Goal: Of the lines in the records that follow, how many include the word "Blender"? Answer with a bare number.

Data entries:
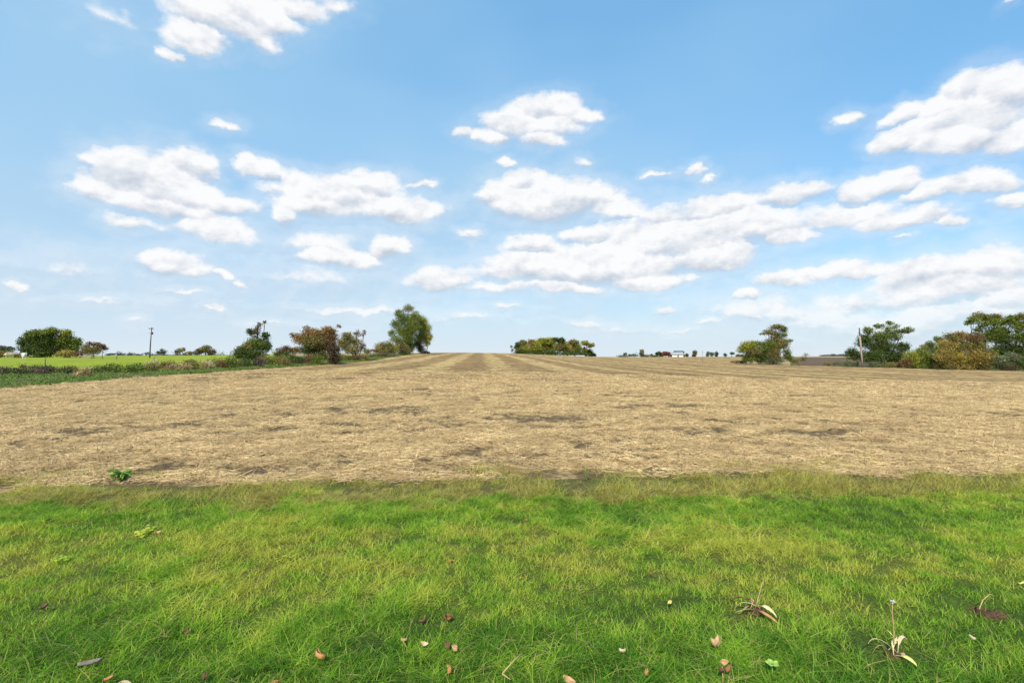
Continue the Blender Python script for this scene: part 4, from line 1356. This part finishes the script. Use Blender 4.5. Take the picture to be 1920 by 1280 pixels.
# ------------------------------------------------------------------ farm
def build_farm():
    Y = 455
    p = on_ground(1271, Y, .2)
    k = Y / F
    roofm = simple_mat('grey_sheet_roof', (.24, .25, .27), (.34, .35, .37), 1.2, .6, .3)
    wallm = simple_mat('white_render', (.74, .74, .72), (.82, .82, .80), .8, .9, .1)
    darkm = simple_mat('dark_boards', (.040, .038, .036), (.075, .07, .065), 1.5, .9, .1)
    greenm = simple_mat('green_sheeting', (.055, .105, .075), (.085, .14, .10), .8, .7, .2)
    r = empty('barn', p, 'long white walled barn with a grey sheet roof on the far skyline', 'barn')
    def X(px): return (px - 1271) * k
    def Z(py): return CAM_H + (HY - py) * k - p.z
    x0, x1 = X(1258), X(1281.5)
    ze, zr = Z(664.3), Z(660.2)
    MB().box(x0, x1, 0, 8, 0, ze).build('wall', wallm, r)
    m = MB()
    m.add([(x0 - .5, -.7, ze - .12), (x1 + .5, -.7, ze - .12), (x1 + .5, 4, zr), (x0 - .5, 4, zr), (x1 + .5, 8.7, ze - .12), (x0 - .5, 8.7, ze - .12),
           (x0 - .5, -.7, ze + .02), (x1 + .5, -.7, ze + .02), (x1 + .5, 4, zr + .15), (x0 - .5, 4, zr + .15), (x1 + .5, 8.7, ze + .02), (x0 - .5, 8.7, ze + .02)],
          [[0, 3, 2, 1], [3, 5, 4, 2], [6, 7, 8, 9], [9, 8, 10, 11], [0, 1, 7, 6], [4, 5, 11, 10], [0, 6, 9, 3], [3, 9, 11, 5], [1, 2, 8, 7], [2, 4, 10, 8]])
    m.build('roof', roofm, r)
    for a, b in ((1257.2, 1260.0), (1281.0, 1284.5)):
        MB().box(X(a), X(b), -.35, 7.5, 0, Z(664.6)).build('lean_to', darkm, r)
    for a in (1265.5, 1270):
        f = MB().box(X(a), X(a + 2.6), -.06, .05, 0, Z(666.3)).build('door', darkm if a > 1268 else wallm, r)
        MB().box(X(a) - .12, X(a + 2.6) + .12, -.03, .02, Z(666.3), Z(666.3) + .18).build('lintel', darkm, f)
    q = on_ground(1276, Y + 24, .2)
    s = empty('shed', q, 'dark green sheeted shed rising behind the white barn roof', 'shed')
    kk = (Y + 24) / F
    zt = CAM_H + (HY - 657.6) * kk - q.z
    w = 7.2 * kk
    MB().box(-w, w, 0, 10, 0, zt - 1.0).build('wall', greenm, s)
    m = MB()
    m.add([(-w - .3, -.4, zt - 1.05), (w + .3, -.4, zt - 1.05), (w + .3, 5, zt), (-w - .3, 5, zt), (w + .3, 10.4, zt - 1.05), (-w - .3, 10.4, zt - 1.05),
           (-w - .3, -.4, zt - .9), (w + .3, -.4, zt - .9), (w + .3, 5, zt + .15), (-w - .3, 5, zt + .15), (w + .3, 10.4, zt - .9), (-w - .3, 10.4, zt - .9)],
          [[0, 3, 2, 1], [3, 5, 4, 2], [6, 7, 8, 9], [9, 8, 10, 11], [0, 1, 7, 6], [4, 5, 11, 10], [0, 6, 9, 3], [3, 9, 11, 5], [1, 2, 8, 7], [2, 4, 10, 8]])
    m.build('roof', greenm, s)
    q = on_ground(1255.5, Y - 6, .1)
    s = empty('post', q, 'pale upright post between the red leaved tree and the white barn', 'post')
    MB().tube([(0, 0, 0), (0, 0, 4.1)], [.16, .14], 6).build('shaft', wallm, s, True)


# ------------------------------------------------------------------ sheep
def build_sheep():
    wool = simple_mat('cream_wool', (.36, .29, .20), (.48, .40, .29), 9, .98, .05)
    wool2 = simple_mat('white_wool', (.50, .47, .42), (.62, .59, .54), 9, .98, .05)
    def sheep(px, Y, turn, lb, m, graze):
        q = on_ground(px, Y, .0)
        pts = [((-.42, 0, .72), .27), ((-.12, 0, .70), .32), ((.24, 0, .70), .30), ((.50, 0, .78), .20), ((.66, 0, .86 - .30 * graze), .13), ((.80, 0, .92 - .52 * graze), .10), ((.95, 0, .86 - .60 * graze), .060)]
        E = [(i, i + 1) for i in range(6)]
        for sx, par in ((-.40, 0), (.36, 2)):
            for sy in (-1, 1):
                i = len(pts)
                pts += [((sx, sy * .14, .44), .095), ((sx + .02 * (1 if sx > 0 else -1), sy * .15, .22), .048), ((sx, sy * .15, .03), .045)]
                E += [(par, i), (i, i + 1), (i + 1, i + 2)]
        for sy in (-1, 1):
            i = len(pts)
            pts += [((.78, sy * .16, .93 - .50 * graze), .032)]
            E += [(5, i)]
        i = len(pts); pts += [((-.70, 0, .66), .06), ((-.74, 0, .48), .045)]; E += [(0, i), (i, i + 1)]
        me = bpy.data.meshes.new('sheep')
        me.from_pydata([p[0] for p in pts], E, [])
        o = bpy.data.objects.new('sheep', me)
        COL.objects.link(o)
        o.location = q
        o.rotation_euler = (0, 0, turn)
        o.scale = (.74, .70, .78)
        md = o.modifiers.new('skin', 'SKIN')
        for v, p in zip(me.skin_vertices[0].data, pts):
            v.radius = (p[1], p[1])
        me.skin_vertices[0].data[1].use_root = True
        o.modifiers.new('smooth', 'SUBSURF').levels = 1
        o.modifiers['smooth'].render_levels = 2
        me.materials.append(m)
        tag(o, lb, 'sheep', 'sheep on the pasture')
    sheep(19, 62, 0.80, 'cream sheep standing side on at the left edge of the pasture', wool, .25)
    sheep(45.5, 58, 2.33, 'whiter sheep seen from behind, right of the cream one', wool2, .6)


build_poles()
build_fences()
build_farm()
build_sheep()


# ------------------------------------------------------------------ on the lawn
def leaf_mat(name, c1, c2):
    return simple_mat(name, c1, c2, 30, .7, .3)


LM = {'tan': leaf_mat('tan_leaf', (.34, .21, .10), (.48, .33, .17)), 'orange': leaf_mat('orange_leaf', (.34, .15, .05), (.46, .25, .10)), 'brown': leaf_mat('brown_leaf', (.085, .042, .022), (.17, .09, .045)),
      'pale': leaf_mat('pale_leaf', (.42, .33, .19), (.56, .46, .29)), 'grey': leaf_mat('grey_leaf', (.15, .125, .105), (.24, .20, .17)), 'yellow': leaf_mat('yellow_leaf', (.55, .48, .12), (.66, .60, .22)),
      'lime': leaf_mat('lime_leaf', (.20, .34, .06), (.30, .44, .10)), 'rust': leaf_mat('rust_leaf', (.20, .075, .030), (.32, .14, .055)), 'cream': leaf_mat('cream_strap', (.46, .40, .18), (.62, .55, .33)),
      'green': leaf_mat('weed_green', (.085, .185, .022), (.14, .26, .038))}


def leaf_sheet(L, W, curl, fold, seed, lobed=0.0, n=6):
    """A curled leaf: rows across its length, raised edges, optional lobes."""
    r = random.Random(seed)
    V = []; Q = []
    for i in range(n + 1):
        u = i / n
        w = W * .5 * (math.sin(PI * min(1, u * .94 + .04)) ** .75) * (1 + lobed * math.cos(u * 5 * PI))
        x = L * (u - .5)
        z = curl * L * (2 * u - 1) ** 2 + r.uniform(-.02, .02) * L
        for s in (-1, -.5, 0, .5, 1):
            V.append((x + r.uniform(-.03, .03) * L, w * s * (1 - .25 * abs(fold)), z + fold * W * s * s * .6 + r.uniform(-.03, .03) * W))
    for i in range(n):
        for j in range(4):
            a = i * 5 + j
            Q.append([a, a + 1, a + 6, a + 5])
    return V, Q


def solid_leaf(name, V, Q, m, parent=None, thick=.0012):
    o = MB().add(V, Q).build(name, m, parent, True)
    md = o.modifiers.new('thickness', 'SOLIDIFY')
    md.thickness = thick
    return o


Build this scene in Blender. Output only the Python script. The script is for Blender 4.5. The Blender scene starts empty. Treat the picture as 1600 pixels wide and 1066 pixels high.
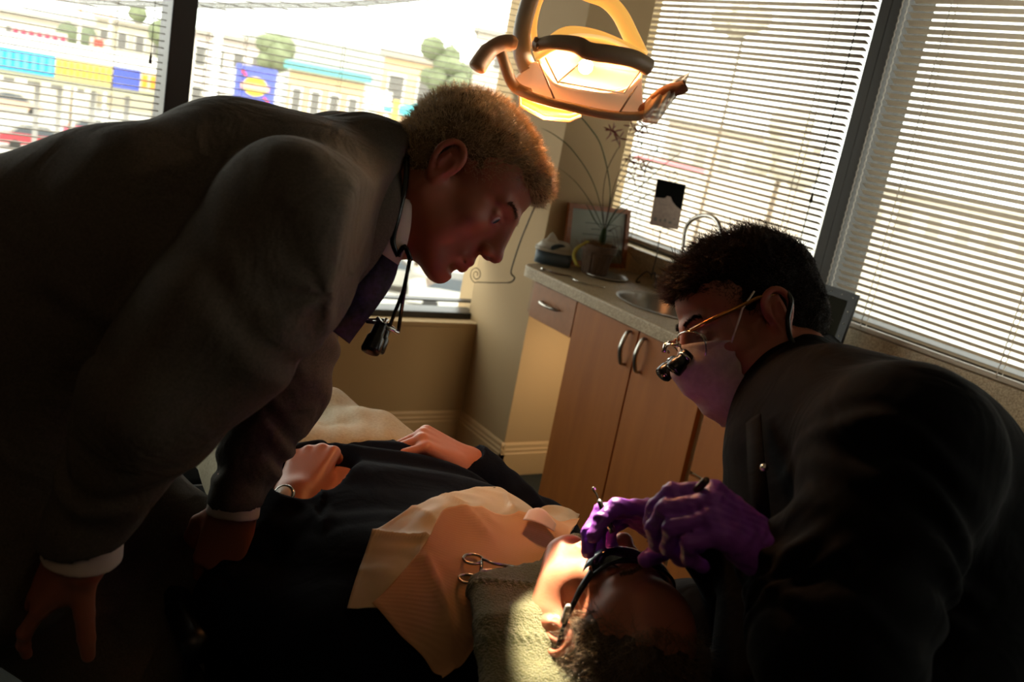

Full response: 2